Le choix original des textes effectué par les auteurs-éditeurs, en partie spontané ou issu d’une dérive littéraire, suscite quand même certaines interrogations chez le lecteur. Pourquoi tel texte, et non pas tel autre ? Pourquoi ne pas avoir rattaché, comme ils le font parfois à propos du projet urbain, mais plus systématiquement cette fois, les têtes de grappe à des notions encore plus générales comme les conceptions de l’urbanisme, l’urbanisme aréolaire ou l’urbanisme de réseau ? Même si l’ouvrage n’a pas de prétention à l’exhaustivité, les éditeurs, compte tenu du titre, auraient pu intégrer, sous forme d’encadrés, des utilisations faites de ces notions dans les documents issus de la pratique de l’urbanisme ; la portée pédagogique en aurait été accentuée. Mais de tels ajouts auraient compromis la brièveté de l’ouvrage, un atout.
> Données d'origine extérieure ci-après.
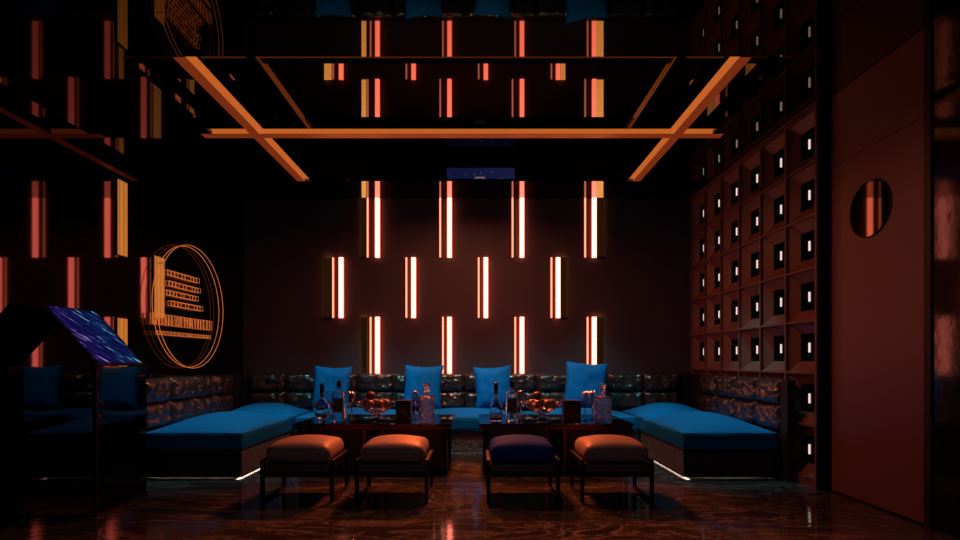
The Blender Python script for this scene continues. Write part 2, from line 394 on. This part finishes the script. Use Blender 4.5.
# ------------------------------------------------------------------ wall strip lights
def px(x, y): return (x - 478) * y / F
yw = YB - .002
rows = [('top', 1.375, 2.17, (377.8, 449.6, 521.8, 593.8), (368.2, 440.4, 512.4, 584.7)),
        ('middle', .573, 1.375, (341.6, 413.8, 485.8, 557.8), (333.8, 406.7, 478.7, 551.1)),
        ('bottom', -.245, .585, (377.8, 449.6, 521.8, 593.8), (371.1, 443.1, 515.1, 587.1))]
place = ['first from the left', 'second from the left', 'third from the left', 'rightmost']
def added_louvre(x0, x1, z0, z1, o, xo, zo, side):  # added glowing slats, shaped to show gold only in the ceiling mirror
    b = bm_new(); n = int((z1 - z0) / .0085)
    for i in range(n):
        z = z0 + (i + .5) * (z1 - z0) / n
        quad(b, (x0-xo, .034, z-zo), (x1-xo, .034, z-zo), (x1-xo, .002, z-zo+.004), (x0-xo, .002, z-zo+.004))
    s_ = obj('gold_reflection_louvre', b, M['goldglow'], o); s_['label'] = 'glowing slats added for gold ceiling reflections'
    b = bm_new()
    for i in range(n):
        z = z0 + (i + .5) * (z1 - z0) / n - .0002
        quad(b, (x0-xo-.001, .0345, z-zo), (x1-xo+.001, .0345, z-zo), (x1-xo+.001, .001, z-zo+.0042), (x0-xo-.001, .001, z-zo+.0042)); quad(b, (x0-xo-.001, .0345, z-zo-.001), (x1-xo+.001, .0345, z-zo-.001), (x1-xo+.001, .001, z-zo+.0032), (x0-xo-.001, .001, z-zo+.0032))
    box(b, x0-xo, x1-xo, .0346, .037, z0-zo, z1-zo)
    obj('louvre_slats', b, M['void'], o)
for rn, h0, h1, thick, thin in rows:
    for i in range(4):
        xt, xn = px(thick[i], YB), px(thin[i], YB)
        top = ', reaching the ceiling' if rn == 'top' else (', behind the sofa back' if rn == 'bottom' else '')
        z0 = HC + h0; z1 = HC + h1 - (.004 if rn == 'top' else 0)
        t = thing('wall_light', f'pair of glowing strips in the {rn} row, {place[i]}{top}', 'wall light', (xt, YB-.04, z0), 0, 'glowing strip lights on the back wall')
        b = bm_new(); box(b, -.028, .028, -.006, .03, 0, z1-z0, .003); q_ = obj('light_bar', b, M['strip'], t)
        b = bm_new(); box(b, -.04, .04, .0305, .0395, 0, z1-z0); obj('halo_backing', b, M['halo'], t)
        b = bm_new(); box(b, xn-xt-.0095, xn-xt+.0095, -.002, .01, 0, z1-z0, .002); obj('thin_light_bar', b, M['stripthin'], t)
        b = bm_new(); box(b, xn-xt-.016, xn-xt+.016, .011, .0395, 0, z1-z0); obj('thin_halo_backing', b, M['halo'], t)
        if i in (0, 3):
            if rn == 'middle': a_, b_ = ((324.8, 332) if i == 0 else (560.4, 565))
            else: a_, b_ = ((363, 366.6) if i == 0 else (596.4, 603))
            if i == 0 and rn != 'middle': a_, b_ = 362, 366.5
            added_louvre(px(a_, YB), px(b_, YB), z0, z1, t, xt, z0, i)

# added lit panels imitating gold reflections in the smoked mirror wall
def gold_reflection(y0, y1, h0, h1, label):
    t = thing('gold_reflection_panel', label, 'painted reflection', (XL+.001, (y0+y1)/2, HC+h0), 0, 'painted gold reflections on the mirror wall')
    hy = (y1-y0)/2
    b = bm_new(); box(b, 0, .012, -hy, hy, 0, h1-h0); obj('reflection_panel_back', b, M['metal'], t)
    b = bm_new(); box(b, .0125, .016, -hy+.004, hy-.004, .004, h1-h0-.004); obj('reflection_panel_face', b, M['goldreflect'], t)
gold_reflection(4.86, 5.0, .92, 1.58, 'vertical panel imitating a gold reflection high on the mirror wall above the tilted screen')
gold_reflection(4.86, 5.0, -.11, .377, 'panel imitating a gold reflection on the mirror wall just behind the tilted screen')
gold_reflection(5.41, 5.59, .42, 1.02, 'wide panel imitating a gold reflection overlapping the left edge of the round neon sign')

# ------------------------------------------------------------------ niche lights
col_names = ['nearest the back corner', 'second from the back corner', 'third from the back corner', 'third from the door', 'second from the door', 'nearest the door']
row_names = ['bottom row, at floor level', 'second row from the bottom', 'third row from the bottom', 'middle row... ', '', '', '']
row_names = ['bottom row', 'second row from the floor', 'third row from the floor', 'fourth row from the floor', 'third row from the ceiling', 'second row from the ceiling', 'top row']
first = None
for i in range(6):
    for k in range(7):
        if k < 2 and i < 5: continue
        cy, cz = (GY[i]+GY[i+1])/2, (GH[k]+GH[k+1])/2
        lab = f'small light in the niche {col_names[i]}, {row_names[k]}'
        loc = (XG+.075, cy-.0, cz-.045)
        if first is None:
            first = thing('niche_light', lab, 'light', loc, 0, 'small lights in the niche wall')
            b = bm_new(); box(b, -.006, .006, -.0075, .0075, 0, .085, .002); obj('light_tube', b, M['cellight'], first)
            b = bm_new(); box(b, .008, .092, -.014, .014, .0, .09); obj('light_bracket', b, M['hole'], first)
        else: dup(first, loc, lab)

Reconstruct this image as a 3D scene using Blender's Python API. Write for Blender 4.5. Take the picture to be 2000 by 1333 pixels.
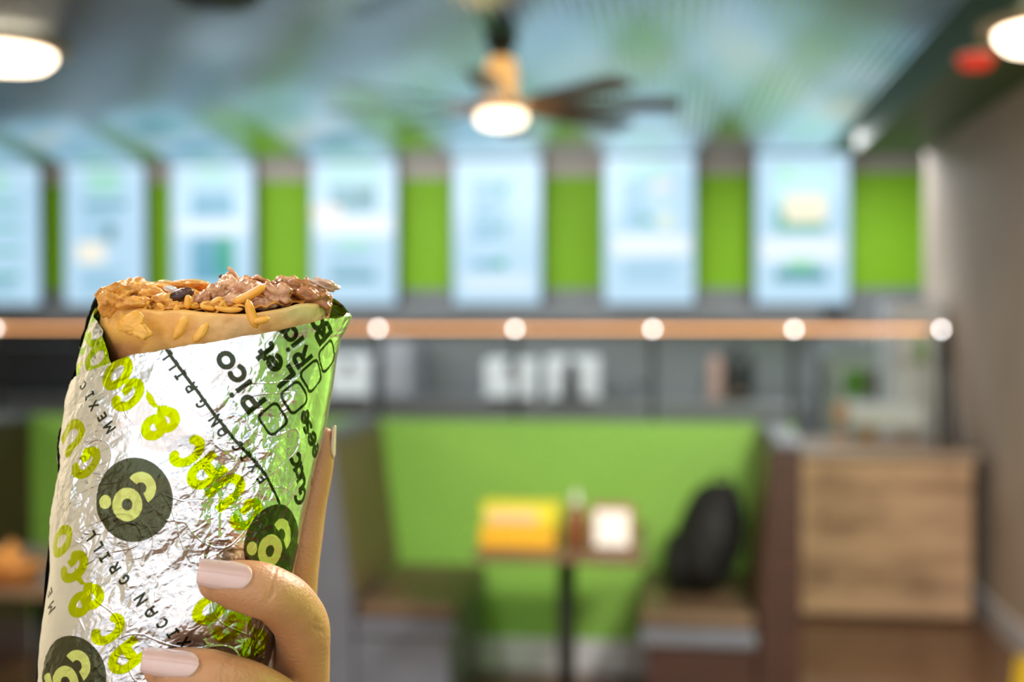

En conclusion, ne ciblons pas ce qui n’est pas dans l’ouvrage, retenons plutôt ce qu’on y trouve, ce qu’est l’ouvrage : un outil intéressant et stimulant non seulement pour l’apprentissage des notions par les futurs urbanistes, mais pour leur critique, et peut-être pour leur reformulation par les praticiens chevronnés, chez qui ces notions sont trop souvent univoques.